##### Extracted data
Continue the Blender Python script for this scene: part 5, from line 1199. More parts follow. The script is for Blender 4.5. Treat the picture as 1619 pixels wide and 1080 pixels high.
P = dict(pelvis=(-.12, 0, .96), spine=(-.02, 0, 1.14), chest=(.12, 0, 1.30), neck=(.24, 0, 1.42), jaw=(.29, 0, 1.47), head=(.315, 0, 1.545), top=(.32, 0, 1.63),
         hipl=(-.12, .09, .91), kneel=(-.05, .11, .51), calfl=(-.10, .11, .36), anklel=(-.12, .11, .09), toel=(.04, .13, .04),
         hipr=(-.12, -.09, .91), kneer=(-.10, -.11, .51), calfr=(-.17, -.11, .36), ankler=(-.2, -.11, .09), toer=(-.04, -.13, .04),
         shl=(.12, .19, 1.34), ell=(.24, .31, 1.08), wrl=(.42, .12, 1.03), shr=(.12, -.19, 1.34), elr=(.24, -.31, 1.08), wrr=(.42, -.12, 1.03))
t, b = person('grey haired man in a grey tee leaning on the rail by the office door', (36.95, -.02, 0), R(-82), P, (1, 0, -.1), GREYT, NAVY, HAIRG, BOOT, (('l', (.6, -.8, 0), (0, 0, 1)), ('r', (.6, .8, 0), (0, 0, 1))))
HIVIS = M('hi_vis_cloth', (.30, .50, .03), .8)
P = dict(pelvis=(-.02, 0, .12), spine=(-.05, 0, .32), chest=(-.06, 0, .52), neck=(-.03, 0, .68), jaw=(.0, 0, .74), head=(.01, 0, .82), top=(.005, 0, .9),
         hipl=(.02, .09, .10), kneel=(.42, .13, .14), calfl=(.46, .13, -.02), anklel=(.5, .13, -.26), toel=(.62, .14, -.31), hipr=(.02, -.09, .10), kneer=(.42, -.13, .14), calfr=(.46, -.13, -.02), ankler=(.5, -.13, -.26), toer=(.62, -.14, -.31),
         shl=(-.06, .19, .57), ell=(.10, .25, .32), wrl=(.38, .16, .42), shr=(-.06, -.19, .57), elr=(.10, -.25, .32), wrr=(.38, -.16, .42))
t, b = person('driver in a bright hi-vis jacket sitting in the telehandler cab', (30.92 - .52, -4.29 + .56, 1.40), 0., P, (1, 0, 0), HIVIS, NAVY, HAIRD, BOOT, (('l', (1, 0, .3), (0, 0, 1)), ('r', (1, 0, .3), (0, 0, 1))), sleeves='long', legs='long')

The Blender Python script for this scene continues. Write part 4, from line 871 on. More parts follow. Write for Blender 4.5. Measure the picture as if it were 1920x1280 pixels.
##########
§ Exercise prompt
Write the whole listing out again. Keep every line exactly as it is.

§ Output of the task
Continue the Blender Python script for this scene: part 5, from line 1199. More parts follow. The script is for Blender 4.5. Treat the picture as 1619 pixels wide and 1080 pixels high.
P = dict(pelvis=(-.12, 0, .96), spine=(-.02, 0, 1.14), chest=(.12, 0, 1.30), neck=(.24, 0, 1.42), jaw=(.29, 0, 1.47), head=(.315, 0, 1.545), top=(.32, 0, 1.63),
         hipl=(-.12, .09, .91), kneel=(-.05, .11, .51), calfl=(-.10, .11, .36), anklel=(-.12, .11, .09), toel=(.04, .13, .04),
         hipr=(-.12, -.09, .91), kneer=(-.10, -.11, .51), calfr=(-.17, -.11, .36), ankler=(-.2, -.11, .09), toer=(-.04, -.13, .04),
         shl=(.12, .19, 1.34), ell=(.24, .31, 1.08), wrl=(.42, .12, 1.03), shr=(.12, -.19, 1.34), elr=(.24, -.31, 1.08), wrr=(.42, -.12, 1.03))
t, b = person('grey haired man in a grey tee leaning on the rail by the office door', (36.95, -.02, 0), R(-82), P, (1, 0, -.1), GREYT, NAVY, HAIRG, BOOT, (('l', (.6, -.8, 0), (0, 0, 1)), ('r', (.6, .8, 0), (0, 0, 1))))
HIVIS = M('hi_vis_cloth', (.30, .50, .03), .8)
P = dict(pelvis=(-.02, 0, .12), spine=(-.05, 0, .32), chest=(-.06, 0, .52), neck=(-.03, 0, .68), jaw=(.0, 0, .74), head=(.01, 0, .82), top=(.005, 0, .9),
         hipl=(.02, .09, .10), kneel=(.42, .13, .14), calfl=(.46, .13, -.02), anklel=(.5, .13, -.26), toel=(.62, .14, -.31), hipr=(.02, -.09, .10), kneer=(.42, -.13, .14), calfr=(.46, -.13, -.02), ankler=(.5, -.13, -.26), toer=(.62, -.14, -.31),
         shl=(-.06, .19, .57), ell=(.10, .25, .32), wrl=(.38, .16, .42), shr=(-.06, -.19, .57), elr=(.10, -.25, .32), wrr=(.38, -.16, .42))
t, b = person('driver in a bright hi-vis jacket sitting in the telehandler cab', (30.92 - .52, -4.29 + .56, 1.40), 0., P, (1, 0, 0), HIVIS, NAVY, HAIRD, BOOT, (('l', (1, 0, .3), (0, 0, 1)), ('r', (1, 0, .3), (0, 0, 1))), sleeves='long', legs='long')

The Blender Python script for this scene continues. Write part 4, from line 871 on. More parts follow. Write for Blender 4.5. Measure the picture as if it were 1920x1280 pixels.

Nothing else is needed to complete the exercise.